За приукрашиванием модели у такого рода „маэстро“ не стояло никакого идеала, в отличие от портретистов, скажем, конца предыдущего столетия. Теперь речь могла идти, скорее, об отражении специфического духовного склада, типичного для последекабристской среды, остро подмеченного Герценом: „Блестящий, но холодный лоск, презрительная улыбка, нередко скрывающая за собой угрызения совести... насмешливый и все же невеселый материализм, принужденные шутки человека, сидящего за тюремной решеткой“. Холод воцарился в официальном, столичном академическом портрете, типичными образчиками которого стали точные, но сухие произведения художников типа С. К. Зарянко, внушавшего, по свидетельству В. Г. Перова, своим ученикам, что не существует „циркуля“, способного „измерить душу человека, его чувства и страсти...“, что живопись „не может изобразить разум и душу, дух человека, как это может быть сделано словами...“.
Симптоматично такое противопоставление возможностей живописи и слова. Нам неоднократно приходилось говорить о ведущей роли портрета в создании образа человека и в XVIII веке и в начале XIX века. Теперь положение меняется, начиная с Пушкина, во всей структуре художественной культуры вперед выходит литература. Главные открытия в искусстве человековедения отныне делаются писателями, а портретная живопись следует за ними. На вторую четверть XIX века приходятся самые зрелые, реалистические шедевры Пушкина, все короткое и яркое творчество Лермонтова, лучшие произведения Гоголя, начало деятельности Некрасова.
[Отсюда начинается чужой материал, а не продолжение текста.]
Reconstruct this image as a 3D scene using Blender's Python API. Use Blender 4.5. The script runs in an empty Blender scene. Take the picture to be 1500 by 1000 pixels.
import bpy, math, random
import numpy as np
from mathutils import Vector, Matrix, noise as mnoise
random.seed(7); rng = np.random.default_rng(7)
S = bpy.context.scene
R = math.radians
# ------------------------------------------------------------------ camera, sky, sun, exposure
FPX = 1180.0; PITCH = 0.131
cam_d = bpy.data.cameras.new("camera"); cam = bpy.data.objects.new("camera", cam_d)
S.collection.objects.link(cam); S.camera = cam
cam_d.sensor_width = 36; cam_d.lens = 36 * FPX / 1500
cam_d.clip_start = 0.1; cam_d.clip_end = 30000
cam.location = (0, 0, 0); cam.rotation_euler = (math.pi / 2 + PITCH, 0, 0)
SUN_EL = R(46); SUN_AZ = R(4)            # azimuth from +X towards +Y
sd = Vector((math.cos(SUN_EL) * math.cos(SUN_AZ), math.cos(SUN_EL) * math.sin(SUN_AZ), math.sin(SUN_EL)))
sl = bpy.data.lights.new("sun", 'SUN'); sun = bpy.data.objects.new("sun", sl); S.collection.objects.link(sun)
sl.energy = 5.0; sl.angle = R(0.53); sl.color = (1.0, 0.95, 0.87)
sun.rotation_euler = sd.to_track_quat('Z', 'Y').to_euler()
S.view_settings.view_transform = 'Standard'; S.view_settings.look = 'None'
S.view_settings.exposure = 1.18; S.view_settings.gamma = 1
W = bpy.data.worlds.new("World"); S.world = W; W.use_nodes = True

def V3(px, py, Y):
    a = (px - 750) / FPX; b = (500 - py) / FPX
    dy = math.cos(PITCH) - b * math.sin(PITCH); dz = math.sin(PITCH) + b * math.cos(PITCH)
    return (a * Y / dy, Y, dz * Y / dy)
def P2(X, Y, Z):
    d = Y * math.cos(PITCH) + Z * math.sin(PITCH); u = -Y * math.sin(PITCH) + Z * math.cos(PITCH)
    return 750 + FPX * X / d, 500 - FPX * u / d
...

Литературная критика в лице Белинского становится важнейшей частью духовной жизни общества. В 1830—1840-е годы литература завоевывается прозой — „вся Россия с ее будним днем, со всем волнением ее быта, с ее нуждой, с его счастьем и несчастьем перешла черту литературы“[55]— достаточно упомянуть о Гоголе и „натуральной школе“. В эти годы в русской прозе и поэзии складывается блестящее искусство литературного портрета, не только выразительного „наружного портрета“, но и типического, в которых „отражались, как солнце в капле, весь петербургский мир, вся петербургская практичность, нравы, тон, природа, служба — это вторая петербургская природа...“ (И. А. Гончаров). И романтический и классицистический живописные портреты, „поправляющие“ человека во имя тех или иных принципов, конечно, уступали в жизненности литературному, а „натуральная школа“ в живописи еще не дождалась своего часа.